Aliás, o que decreta o êxito daqueles que, ao longo de duas décadas surrupiando o clube, tanto fizeram para que isto acontecesse. Onde estariam agora? Será que algum deles assistiu à partida pela televisão? Eram eles, então, os deuses que desenharam nosso destino, que nos mandaram para União da Vitória, Apucarana, Arapongas, em busca das respostas? Nunca perceberam que dirigir um clube de futebol é mexer com o destino de uma sociedade? A saída existe?
Mas, calma. Respira. Alguém ainda te dá bom dia no elevador? Sim, poderia ser mais trágico, as árvores poderiam ter acabado de vez, as pessoas poderiam estar fazendo ioga sobre a grama sintética, quem sabe? Aurelius apud Nietzsche, olhe pelo lado bom, jovem – você ainda tem tempo, o dia seguinte não virá com tanta violência assim, o sol ainda existe e sorrirá para você quando chegar. Por falar em sol, ele dá as caras ao meio-dia, marcando um início de tarde de grande amplitude térmica no sul paranaense.
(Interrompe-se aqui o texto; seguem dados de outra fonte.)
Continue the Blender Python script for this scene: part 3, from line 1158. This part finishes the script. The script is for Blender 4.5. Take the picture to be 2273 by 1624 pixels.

Do frio no início, agora estamos assando como a carne que pega brasa nos arredores do estádio, ampliando nossa fome, enquanto embarcamos de volta, sem nenhum gol em 90 minutos, mas voluptuosos por viver o que a vida nunca escondeu.
Pé na tábua Zé das Marchas, a Besta volta para o bestiário, pois! Passa esse tubão pra cá. Quente pra cacete porque ficou no carro. Assim vamos ficar ruim fácil! E recomeçaremos na capital, onde todo dia é segunda-feira, para logo reencontrar tudo: os buzinaços da Marechal com Marechal, as conversas que se perdem no rugido dos dinossauros vermelhos de oito rodas, os anunciantes de toda sorte de serviços clandestinos sobre o calçamento principal, os extraterrestres do Terminal Guadalupe, a placa homenageando a honorária Gilda, os anciãos que bebem seus cafés diante dos jornais que se vitrinam na parede das bancas, e uma horda de Silvas e Santos e Rochas e Piekarskis e Dombrowskis e Zattares e Manfrons e Assads se espremendo com os pés, seus esqueletos de guidão e suas cápsulas quadrúpedes contra as vielas, avenidas, calçadas, batendo suco uns com os outros e pedindo abrigo nos agasalhos de concreto.
E tudo aquilo não passou de um delírio, decerto – um coletivo, claro, pois difícil é delirar sozinho; mas o novo dia dissipa toda a tempestade. Nos resta o dia mais importante para tentar sonhar. É fato: tire-me daqui, antes que pense demais. Terra à vista, e vou-me embora viajar ao léu. Próxima parada, indeterminada! Todos os passageiros devem desembarcar – e saio com os fantasmas, eles darão uma festa no fim de semana que vem, e essa eu não perco por nada.
E o homem segue em frente com sua paixão, onde quer que ela vá dar. Esta gralha-azul ainda vai piar alto. E se não piar, tudo certo. Saudações tricolores.